[Task to complete]
Show every line where "scene" occurs.

——

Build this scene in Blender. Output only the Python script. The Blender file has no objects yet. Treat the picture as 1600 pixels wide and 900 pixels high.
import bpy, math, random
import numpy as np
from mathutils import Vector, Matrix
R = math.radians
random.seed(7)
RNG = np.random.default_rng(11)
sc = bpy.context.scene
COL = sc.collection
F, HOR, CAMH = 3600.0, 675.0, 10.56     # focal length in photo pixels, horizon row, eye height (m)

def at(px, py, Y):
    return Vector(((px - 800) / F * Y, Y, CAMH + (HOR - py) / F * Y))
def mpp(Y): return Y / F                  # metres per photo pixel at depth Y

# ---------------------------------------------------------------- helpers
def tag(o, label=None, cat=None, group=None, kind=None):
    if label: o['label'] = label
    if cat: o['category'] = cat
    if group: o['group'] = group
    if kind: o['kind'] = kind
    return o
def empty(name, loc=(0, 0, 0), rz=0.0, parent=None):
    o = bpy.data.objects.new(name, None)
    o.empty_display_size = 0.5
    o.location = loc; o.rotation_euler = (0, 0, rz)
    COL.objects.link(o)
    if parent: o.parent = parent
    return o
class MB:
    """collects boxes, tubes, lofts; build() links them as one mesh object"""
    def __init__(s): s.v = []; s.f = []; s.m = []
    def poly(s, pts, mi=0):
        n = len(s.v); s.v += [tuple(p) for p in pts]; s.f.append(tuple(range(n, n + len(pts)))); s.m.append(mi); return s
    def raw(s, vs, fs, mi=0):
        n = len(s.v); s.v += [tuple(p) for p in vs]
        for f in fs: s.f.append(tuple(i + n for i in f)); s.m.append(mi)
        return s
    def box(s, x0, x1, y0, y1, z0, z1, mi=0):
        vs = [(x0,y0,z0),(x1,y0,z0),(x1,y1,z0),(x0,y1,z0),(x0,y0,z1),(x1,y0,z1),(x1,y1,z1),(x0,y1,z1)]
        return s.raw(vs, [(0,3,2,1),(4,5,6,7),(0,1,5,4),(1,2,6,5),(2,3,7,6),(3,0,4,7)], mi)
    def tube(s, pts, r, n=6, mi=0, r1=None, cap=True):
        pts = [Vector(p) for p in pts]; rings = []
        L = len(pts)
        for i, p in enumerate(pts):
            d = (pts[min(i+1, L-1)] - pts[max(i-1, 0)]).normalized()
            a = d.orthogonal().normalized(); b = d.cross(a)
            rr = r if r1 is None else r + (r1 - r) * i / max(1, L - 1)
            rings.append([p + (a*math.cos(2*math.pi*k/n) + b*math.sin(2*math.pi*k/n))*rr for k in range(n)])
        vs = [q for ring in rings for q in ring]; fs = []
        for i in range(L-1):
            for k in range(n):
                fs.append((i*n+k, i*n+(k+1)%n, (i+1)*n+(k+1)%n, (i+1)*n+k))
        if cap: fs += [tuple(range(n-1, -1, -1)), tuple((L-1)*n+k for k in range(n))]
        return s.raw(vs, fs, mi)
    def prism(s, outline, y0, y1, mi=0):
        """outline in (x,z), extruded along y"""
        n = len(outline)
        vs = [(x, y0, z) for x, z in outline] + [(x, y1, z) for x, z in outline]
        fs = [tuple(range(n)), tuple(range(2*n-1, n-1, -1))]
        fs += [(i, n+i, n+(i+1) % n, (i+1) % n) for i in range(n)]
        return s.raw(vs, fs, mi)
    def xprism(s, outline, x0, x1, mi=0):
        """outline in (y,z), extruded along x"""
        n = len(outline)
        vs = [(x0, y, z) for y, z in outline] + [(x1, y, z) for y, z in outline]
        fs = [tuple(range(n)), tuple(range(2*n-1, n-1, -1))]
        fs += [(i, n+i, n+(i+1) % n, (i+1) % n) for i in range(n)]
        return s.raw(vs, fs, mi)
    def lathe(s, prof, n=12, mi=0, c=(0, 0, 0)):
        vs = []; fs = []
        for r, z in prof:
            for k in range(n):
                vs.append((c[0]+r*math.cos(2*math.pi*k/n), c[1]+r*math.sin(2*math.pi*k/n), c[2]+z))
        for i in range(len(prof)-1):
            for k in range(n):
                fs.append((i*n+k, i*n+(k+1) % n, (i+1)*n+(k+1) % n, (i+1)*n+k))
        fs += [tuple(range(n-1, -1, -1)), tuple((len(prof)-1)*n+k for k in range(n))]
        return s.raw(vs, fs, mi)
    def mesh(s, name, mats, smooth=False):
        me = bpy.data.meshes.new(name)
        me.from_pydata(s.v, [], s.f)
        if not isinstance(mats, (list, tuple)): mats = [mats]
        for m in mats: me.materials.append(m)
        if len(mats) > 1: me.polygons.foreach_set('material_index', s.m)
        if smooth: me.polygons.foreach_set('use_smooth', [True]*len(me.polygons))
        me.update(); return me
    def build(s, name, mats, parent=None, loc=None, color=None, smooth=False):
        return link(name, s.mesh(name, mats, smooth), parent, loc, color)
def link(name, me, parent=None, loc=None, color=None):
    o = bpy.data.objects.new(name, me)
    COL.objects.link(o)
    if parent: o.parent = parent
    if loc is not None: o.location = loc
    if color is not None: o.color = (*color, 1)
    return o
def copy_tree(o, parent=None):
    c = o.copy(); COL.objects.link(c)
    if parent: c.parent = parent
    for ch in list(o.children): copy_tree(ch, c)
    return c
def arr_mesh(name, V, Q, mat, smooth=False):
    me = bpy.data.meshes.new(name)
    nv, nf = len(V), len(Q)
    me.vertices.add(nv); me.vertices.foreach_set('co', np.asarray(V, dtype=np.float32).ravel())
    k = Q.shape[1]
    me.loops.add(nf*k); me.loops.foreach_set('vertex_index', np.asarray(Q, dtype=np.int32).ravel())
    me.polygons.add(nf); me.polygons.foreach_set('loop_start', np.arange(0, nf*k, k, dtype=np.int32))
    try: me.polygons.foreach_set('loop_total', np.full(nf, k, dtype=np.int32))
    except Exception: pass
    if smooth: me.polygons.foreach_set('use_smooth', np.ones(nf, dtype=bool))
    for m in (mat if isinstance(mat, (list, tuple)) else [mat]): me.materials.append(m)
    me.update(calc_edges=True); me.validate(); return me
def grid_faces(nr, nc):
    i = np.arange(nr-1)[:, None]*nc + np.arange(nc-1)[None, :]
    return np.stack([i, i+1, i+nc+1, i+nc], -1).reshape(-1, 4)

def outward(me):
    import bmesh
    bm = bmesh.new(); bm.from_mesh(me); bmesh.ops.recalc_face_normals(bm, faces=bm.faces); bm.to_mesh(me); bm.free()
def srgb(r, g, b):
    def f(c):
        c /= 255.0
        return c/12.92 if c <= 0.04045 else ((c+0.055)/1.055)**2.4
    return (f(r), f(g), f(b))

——

[Problem solution]
Build this scene in Blender. Output only the Python script. The Blender file has no objects yet. Treat the picture as 1600 pixels wide and 900 pixels high.
sc = bpy.context.scene